■ **EXERCISE INPUTS**:
####
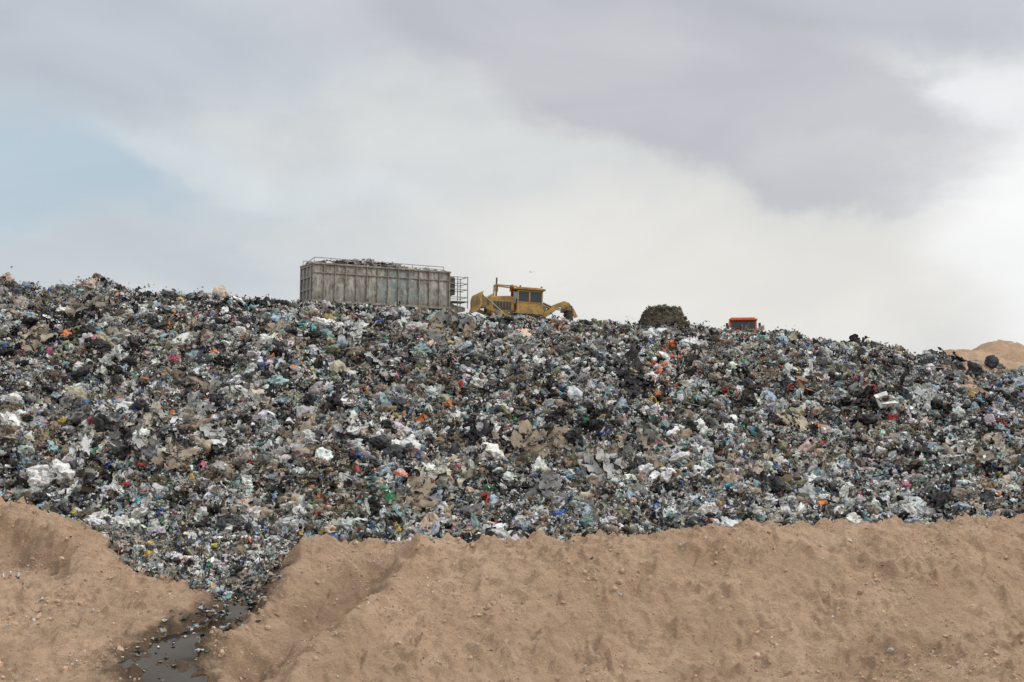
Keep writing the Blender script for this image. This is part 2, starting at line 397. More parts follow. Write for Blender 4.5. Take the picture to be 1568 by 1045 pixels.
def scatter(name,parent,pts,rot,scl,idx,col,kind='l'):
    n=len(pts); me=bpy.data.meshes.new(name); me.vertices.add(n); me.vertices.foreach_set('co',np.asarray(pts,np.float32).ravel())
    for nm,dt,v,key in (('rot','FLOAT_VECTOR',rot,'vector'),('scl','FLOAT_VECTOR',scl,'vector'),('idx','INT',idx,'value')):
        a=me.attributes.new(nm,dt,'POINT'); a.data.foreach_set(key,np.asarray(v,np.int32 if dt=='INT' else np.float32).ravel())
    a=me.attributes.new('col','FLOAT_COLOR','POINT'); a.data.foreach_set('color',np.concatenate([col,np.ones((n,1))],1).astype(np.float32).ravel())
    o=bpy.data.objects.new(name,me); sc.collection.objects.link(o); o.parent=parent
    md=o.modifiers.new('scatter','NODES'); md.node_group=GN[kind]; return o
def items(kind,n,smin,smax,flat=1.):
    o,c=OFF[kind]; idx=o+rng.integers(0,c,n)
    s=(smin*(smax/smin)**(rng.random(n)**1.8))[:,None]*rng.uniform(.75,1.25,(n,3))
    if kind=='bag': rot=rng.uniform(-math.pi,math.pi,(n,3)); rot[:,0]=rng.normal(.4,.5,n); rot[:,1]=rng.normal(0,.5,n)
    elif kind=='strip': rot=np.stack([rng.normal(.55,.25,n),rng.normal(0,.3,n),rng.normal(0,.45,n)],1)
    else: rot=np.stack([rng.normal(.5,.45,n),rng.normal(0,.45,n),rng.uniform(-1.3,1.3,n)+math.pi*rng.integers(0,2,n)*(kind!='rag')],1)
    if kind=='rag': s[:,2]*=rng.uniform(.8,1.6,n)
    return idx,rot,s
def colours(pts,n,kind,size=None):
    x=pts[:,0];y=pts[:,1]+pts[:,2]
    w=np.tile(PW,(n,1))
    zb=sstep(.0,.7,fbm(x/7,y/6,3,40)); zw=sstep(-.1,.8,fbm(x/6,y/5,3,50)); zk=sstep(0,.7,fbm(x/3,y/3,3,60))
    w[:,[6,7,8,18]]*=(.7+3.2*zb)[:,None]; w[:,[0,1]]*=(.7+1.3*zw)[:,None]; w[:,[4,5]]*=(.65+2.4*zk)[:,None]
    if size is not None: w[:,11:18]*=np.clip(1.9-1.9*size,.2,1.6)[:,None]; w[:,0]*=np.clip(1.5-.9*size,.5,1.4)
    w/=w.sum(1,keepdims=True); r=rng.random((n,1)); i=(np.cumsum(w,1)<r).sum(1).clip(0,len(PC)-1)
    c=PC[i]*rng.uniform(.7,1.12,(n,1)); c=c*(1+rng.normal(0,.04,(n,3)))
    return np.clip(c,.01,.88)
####
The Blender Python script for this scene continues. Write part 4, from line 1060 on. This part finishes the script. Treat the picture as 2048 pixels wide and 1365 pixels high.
####
■ **TASK BRIEF**: Output, from the data above, the lines from the line with "Keep writing the" to the line with "return np.clip(c,.01,.88)" exactly as they stand, both ends included and nothing else.

■ **THE ANSWER**:
Keep writing the Blender script for this image. This is part 2, starting at line 397. More parts follow. Write for Blender 4.5. Take the picture to be 1568 by 1045 pixels.
def scatter(name,parent,pts,rot,scl,idx,col,kind='l'):
    n=len(pts); me=bpy.data.meshes.new(name); me.vertices.add(n); me.vertices.foreach_set('co',np.asarray(pts,np.float32).ravel())
    for nm,dt,v,key in (('rot','FLOAT_VECTOR',rot,'vector'),('scl','FLOAT_VECTOR',scl,'vector'),('idx','INT',idx,'value')):
        a=me.attributes.new(nm,dt,'POINT'); a.data.foreach_set(key,np.asarray(v,np.int32 if dt=='INT' else np.float32).ravel())
    a=me.attributes.new('col','FLOAT_COLOR','POINT'); a.data.foreach_set('color',np.concatenate([col,np.ones((n,1))],1).astype(np.float32).ravel())
    o=bpy.data.objects.new(name,me); sc.collection.objects.link(o); o.parent=parent
    md=o.modifiers.new('scatter','NODES'); md.node_group=GN[kind]; return o
def items(kind,n,smin,smax,flat=1.):
    o,c=OFF[kind]; idx=o+rng.integers(0,c,n)
    s=(smin*(smax/smin)**(rng.random(n)**1.8))[:,None]*rng.uniform(.75,1.25,(n,3))
    if kind=='bag': rot=rng.uniform(-math.pi,math.pi,(n,3)); rot[:,0]=rng.normal(.4,.5,n); rot[:,1]=rng.normal(0,.5,n)
    elif kind=='strip': rot=np.stack([rng.normal(.55,.25,n),rng.normal(0,.3,n),rng.normal(0,.45,n)],1)
    else: rot=np.stack([rng.normal(.5,.45,n),rng.normal(0,.45,n),rng.uniform(-1.3,1.3,n)+math.pi*rng.integers(0,2,n)*(kind!='rag')],1)
    if kind=='rag': s[:,2]*=rng.uniform(.8,1.6,n)
    return idx,rot,s
def colours(pts,n,kind,size=None):
    x=pts[:,0];y=pts[:,1]+pts[:,2]
    w=np.tile(PW,(n,1))
    zb=sstep(.0,.7,fbm(x/7,y/6,3,40)); zw=sstep(-.1,.8,fbm(x/6,y/5,3,50)); zk=sstep(0,.7,fbm(x/3,y/3,3,60))
    w[:,[6,7,8,18]]*=(.7+3.2*zb)[:,None]; w[:,[0,1]]*=(.7+1.3*zw)[:,None]; w[:,[4,5]]*=(.65+2.4*zk)[:,None]
    if size is not None: w[:,11:18]*=np.clip(1.9-1.9*size,.2,1.6)[:,None]; w[:,0]*=np.clip(1.5-.9*size,.5,1.4)
    w/=w.sum(1,keepdims=True); r=rng.random((n,1)); i=(np.cumsum(w,1)<r).sum(1).clip(0,len(PC)-1)
    c=PC[i]*rng.uniform(.7,1.12,(n,1)); c=c*(1+rng.normal(0,.04,(n,3)))
    return np.clip(c,.01,.88)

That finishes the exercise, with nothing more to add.